K-1 and K3 Tax Information for NuStar Energy LP Investors
The 2024 tax packages for NS are now available online and were mailed out on March 10.
On May 3, 2024, Sunoco LP (NYSE: SUN) and NuStar Energy L.P. (NYSE: NS) completed their previously announced merger, in which SUN acquired NS. Effective with the opening of the market on May 3, 2024, NS ceased to be a publicly traded company and its common stock and preferred units, previously listed on the NYSE under the ticker symbols “NS”, “NS.prA”, “NS.prB”, “NS.prC” and “NS.prD”, respectively, discontinued trading.
Read the closing release for more details: https://www.sunocolp.com/press-release/item/sunoco-lp-completes-acquisition-of-nustar-energy-l.p.-announces-a-4-increase-in-quarterly-distribution-2024
For the tax year 2024, former NS unitholders that held NS units in 2024, but sold prior to the merger with SUN are expected to receive a NS Schedule K-1 for the period from January 1, 2024 through May 2, 2024.
For the tax year 2024, former NS unitholders that received SUN units in 2024 via the SUN/NS merger are expected to receive two tax packages – one for NS for the period from January 1, 2024 through May 2, 2024, as well as one for SUN for the period from May 3, 2024 through December 31, 2024. For tax basis information related to the SUN/NS merger or form 8937: Tax Information Related to Mergers, Acquisitions & Exchange Offers - Sunoco LP.
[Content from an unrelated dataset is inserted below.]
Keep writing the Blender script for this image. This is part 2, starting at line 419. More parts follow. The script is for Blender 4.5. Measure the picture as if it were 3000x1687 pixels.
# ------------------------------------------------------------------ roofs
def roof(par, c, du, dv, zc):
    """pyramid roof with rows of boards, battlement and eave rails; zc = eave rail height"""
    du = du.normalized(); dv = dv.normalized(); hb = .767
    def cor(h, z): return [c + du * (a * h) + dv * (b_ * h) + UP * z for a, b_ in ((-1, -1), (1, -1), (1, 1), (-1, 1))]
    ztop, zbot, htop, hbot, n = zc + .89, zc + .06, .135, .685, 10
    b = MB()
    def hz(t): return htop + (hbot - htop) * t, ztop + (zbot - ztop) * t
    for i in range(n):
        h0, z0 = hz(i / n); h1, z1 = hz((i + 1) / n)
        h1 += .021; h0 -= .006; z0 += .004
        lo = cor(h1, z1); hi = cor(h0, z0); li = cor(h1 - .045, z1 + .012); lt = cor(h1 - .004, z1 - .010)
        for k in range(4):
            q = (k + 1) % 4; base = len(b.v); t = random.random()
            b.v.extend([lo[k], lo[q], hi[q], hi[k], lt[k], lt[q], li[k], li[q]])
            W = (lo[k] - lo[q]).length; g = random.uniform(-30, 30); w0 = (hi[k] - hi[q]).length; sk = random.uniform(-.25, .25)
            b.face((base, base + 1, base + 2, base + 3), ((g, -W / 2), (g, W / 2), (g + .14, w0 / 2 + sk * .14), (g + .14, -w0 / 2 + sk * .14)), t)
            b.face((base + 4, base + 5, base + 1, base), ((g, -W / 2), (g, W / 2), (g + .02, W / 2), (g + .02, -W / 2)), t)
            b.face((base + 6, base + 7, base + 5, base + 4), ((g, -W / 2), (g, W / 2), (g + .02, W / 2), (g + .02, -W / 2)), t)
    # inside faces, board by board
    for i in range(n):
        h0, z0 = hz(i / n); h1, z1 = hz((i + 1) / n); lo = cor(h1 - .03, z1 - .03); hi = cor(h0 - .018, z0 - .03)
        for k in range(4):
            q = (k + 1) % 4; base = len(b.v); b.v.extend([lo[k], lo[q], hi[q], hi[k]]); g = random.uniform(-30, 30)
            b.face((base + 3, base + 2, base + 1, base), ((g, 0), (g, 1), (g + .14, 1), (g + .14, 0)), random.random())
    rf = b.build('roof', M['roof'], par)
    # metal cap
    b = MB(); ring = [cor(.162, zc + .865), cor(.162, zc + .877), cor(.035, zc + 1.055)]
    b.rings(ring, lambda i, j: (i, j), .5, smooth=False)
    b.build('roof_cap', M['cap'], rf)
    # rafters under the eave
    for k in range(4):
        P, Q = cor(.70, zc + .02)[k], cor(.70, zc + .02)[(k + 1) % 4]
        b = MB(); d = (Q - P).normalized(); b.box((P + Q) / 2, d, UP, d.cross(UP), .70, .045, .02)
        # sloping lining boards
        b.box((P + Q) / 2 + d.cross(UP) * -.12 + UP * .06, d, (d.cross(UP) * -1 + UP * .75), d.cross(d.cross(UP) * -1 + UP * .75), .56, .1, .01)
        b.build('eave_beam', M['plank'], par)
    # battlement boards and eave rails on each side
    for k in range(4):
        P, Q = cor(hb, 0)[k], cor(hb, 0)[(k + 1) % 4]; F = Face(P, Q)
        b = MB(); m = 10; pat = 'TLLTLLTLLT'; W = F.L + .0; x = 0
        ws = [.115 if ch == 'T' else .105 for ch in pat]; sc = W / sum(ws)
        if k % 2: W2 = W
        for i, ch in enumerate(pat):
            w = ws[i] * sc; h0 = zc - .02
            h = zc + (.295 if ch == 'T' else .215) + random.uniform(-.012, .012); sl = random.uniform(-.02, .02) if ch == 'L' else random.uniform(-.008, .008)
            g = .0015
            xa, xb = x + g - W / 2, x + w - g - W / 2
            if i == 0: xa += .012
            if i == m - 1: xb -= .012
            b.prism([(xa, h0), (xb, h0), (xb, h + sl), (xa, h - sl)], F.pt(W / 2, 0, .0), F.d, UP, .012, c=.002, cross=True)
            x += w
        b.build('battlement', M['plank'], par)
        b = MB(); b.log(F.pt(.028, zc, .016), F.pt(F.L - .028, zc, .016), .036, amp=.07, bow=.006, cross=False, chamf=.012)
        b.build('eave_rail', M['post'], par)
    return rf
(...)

See below to access K-1 and K-3 tax packages for 2022 and 2023, as well as 2024 K-1 tax packages.
Please note, if needed, 2024 Schedule K-3s are now available online.
Click here for NuStar Energy LP Common Unit K-1 tax information
If you need to make any changes or corrections to your K-1, please call Tax Package Support at the number below.
SUN Common Units NS Common Units
1-844-289-8131 1-800-310-6595
Information Related to the Electronic Delivery of K-1s
Sunoco is offering former NuStar unitholders the option to sign up for electronic delivery of their NS K-1s. The paperless K-1 election can be made online at the links shown above.
If you elect electronic delivery of your NS K-1s, you will cease to receive a copy in the mail. Instead, an email notification will be sent to you when your NS K-1 is available online.
Your K-1 Tax Package will include the following:
- Schedule K-1 (Form 1065)
- State Schedule
- Ownership Schedule
- Sales Schedule (only if units were sold in 2024)
- Schedule K-1 Supplemental Information
- Individualized Income Tax Reporting Package Instructions
- Partner’s Instructions for Schedule K-1 (Form 1065)
Please contract the respective K-1 Tax Package Support Center to assist in the following:
- Obtain copies of missing or lost K-1’s for the current and two previous tax years (Please be aware that the K-1 Tax Package Support Center does not have access to older K-1 information)
- Correct errors or omissions in your ownership history
- Correct your account information including name, address, or type of account. Please contact your broker to update and make the changes as well.
- Accessing K-1s online (if having trouble doing so)
Qualified Notice
We are required to provide qualified notice to brokers and nominees that hold NuStar units on behalf of non-U.S. investors under Treasury Regulation Sections 1.1446-4(b) and (d) and 1.1446(f)-4(c)(2)(iii). Brokers and nominees should treat one hundred percent (100.0%) of NuStar’s distributions to non-U.S. investors as being attributable to income that is effectively connected with a United States trade or business. In addition, brokers and nominees should treat one hundred percent (100%) of the distribution as being in excess of cumulative net income for purposes of determining the amount to withhold. Accordingly, NuStar’s distributions to non-U.S. investors are subject to federal income tax withholding at a rate equal to the highest applicable effective tax rate plus ten percent (10%). Nominees, and not NuStar, are treated as the withholding agents responsible for withholding on the distributions received by them on behalf of non-U.S. investors.
Separately, for the purposes of withholding on sales transactions by non-U.S. investors under Treasury Regulation Section 1.1446(f)-4(a)(2), brokers should treat one hundred percent (100%) of the proceeds attributable to the sale of Partnership units as being attributable to a U.S. trade or business.